Resumiendo mucho yo diría que hemos educado a los jóvenes, al mismo tiempo, en una gran comodidad y en una gran falta de esperanzas personales. Muchos educaron a sus hijos en un afán de tenerlo todo, de no sacrificarse por nada, en que todo les fuera resuelto sin responsabilidades personales, con una visión de la libertad que consistía en que se hiciera en todo su capricho (y esto ya desde muy niños) y, luego, se quejan de que esos mimados resulten egoístas. Pero, al mismo tiempo, les hemos situado ante un mundo en el que casi todas las puertas permanecen cerradas: han de estudiar carreras que tal vez no eligen; ven cómo los que les superan en unos pocos años vagan, después de acabar sus estudios, en busca de un puesto de trabajo; viven en una sociedad que magnífica la trampa y en la que la mentira y el juego sucio son armas normales. Y todo les incita a la postura cómoda: disfruta del presente, porque, te esfuerces o no, el futuro será igual de oscuro.

¿Y qué decir a esos padres desconcertados? Que examinen un poquito sus conciencias para averiguar si empezaron ellos educándoles en ese aplatanamiento.

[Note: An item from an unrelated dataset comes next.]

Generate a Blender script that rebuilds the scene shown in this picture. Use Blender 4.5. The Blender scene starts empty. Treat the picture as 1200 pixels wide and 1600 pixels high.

Pero que, luego, no se detengan a inculparse tontamente, que hagan lo que la madre de esta carta: que se acuesten pensando que mañana van a seguir trabajando, a seguir queriendo a sus muchachos, con la seguridad de que del amor siempre sale algo, siempre queda algo. Pero que no tengan miedo a cantarles las cuarenta siempre que sea necesario, sin látigos, pero también sin acomplejamiento. Porque, cuando uno empieza por decir «no hay nada que hacer», entonces es cuando efectivamente no hay nada que hacer.